Searle’s Chinese Room

The Chinese Room is a thought-experiment designed by John Searle. Its purpose is to refute strong AI and functionalism. Searle describes the following situation:

A monolingual Englishman sits in a room. In the door there are two slots. Pieces of paper are passed into the room through one slot. On each of these pieces of paper are symbols, perhaps ‘squiggle squiggle squiggle’.

The man has an enormous book containing a set of instructions, written in English, some blank pieces of paper, and a pencil. By comparing the “squiggles” passed into the room with this book, the man derives instructions telling him “to draw some new symbols, perhaps ‘squoggle squoggle squoggle’.” He draws the symbols on a blank piece of paper and then passes it through the second slot in the door.

Unknown to the man, the symbols are Chinese characters, the notes passed into the room are questions from a Chinese speaker, and the notes passed out of the room are answers to the questions. The instructions that the man is following are such that the answers to the questions that he derives are indistinguishable from those that a Chinese speaker would give.

This works against functionalism in the following way: Functionalism tells us that being in a mental state is to be in any state that plays the right functional role. So, to take a simplistic example, to be in pain is simply to be in a state that typically results from bodily damage and gives its subject a propensity to roll around on the floor, clutching a part of his body, screaming in as loud a voice as he is able. This doesn’t mean that pain invariably involves this sort of behaviour, just that subjects of pain are liable to act in this sort of way for the duration of the experience. Note that the particular state of the person in pain is unimportant here, any state which plays the causal role associated with pain is an instance of pain, and likewise for other types of state. The model simply involves a state resulting from the right kind of causes and itself playing the right kind of causal role.

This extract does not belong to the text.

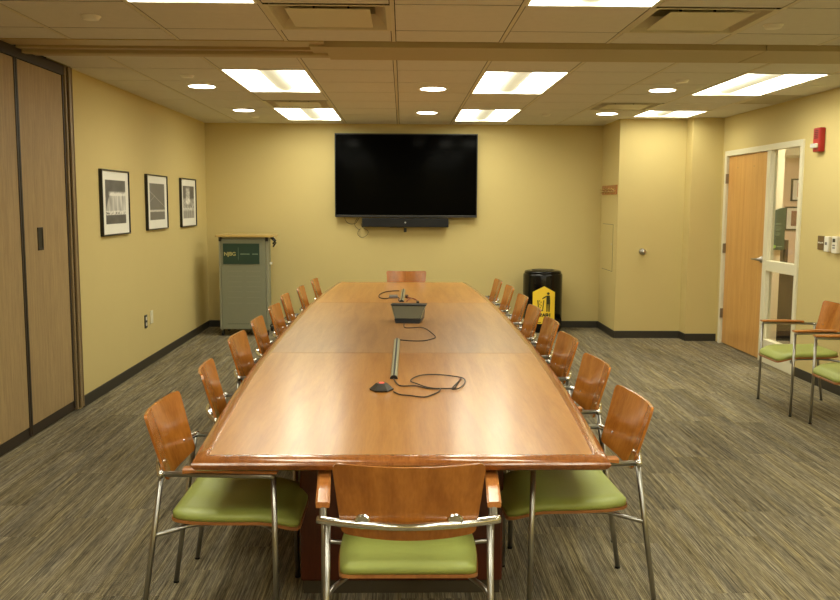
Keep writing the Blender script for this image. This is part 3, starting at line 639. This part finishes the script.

It is this model of the mind that the strong AI program attempts to exploit. If a computer can be programmed to behave in the right way in a wide variety of situations, then it will at least appear intelligent. Its program will be reducible to a set of propensities to perform certain actions, given the right situation. These can be expressed as conditionals; if input (situation x), produce output (action y). On the functionalist view, if the right set of conditionals are true, and they are true because the computer is in a particular physical state, then those physical states will be playing the right causal role, and the computer instantiating the program will literally have a mental life. This is the first component of the position labelled “strong AI” by Searle.

The Chinese Room scenario is, Searle claims, analogous to this. The mental state in question is that of understanding Chinese, and the analysis of this capacity that Searle is attacking is that which equates it with being in any state which plays the right causal role, which produces the right output when given the right input, which makes a particular set of conditionals true. The man sits in the room with his book, to take the AI case, he is the computer. Along comes an input, ‘squiggle squiggle squiggle’, through the first slot in the door. He follows the instructions in the book, runs the program if you like, and produces the output ‘squoggle squoggle squoggle’. By stipulating that the man’s ‘squoggles’ are indistinguishable from the characters a Chinese speaker would draw, Searle intends to ensure that the set of input-to-output conditionals that are true is the right set, i.e. the set appropriate to the mental state of understanding Chinese. So the functionalist condition appears to have been met. Yet if you take the man out of the room, not only is he still a monolingual Englishman, he also has no idea that he has been part of a written conversation in Chinese. Where, asks Searle, is the understanding?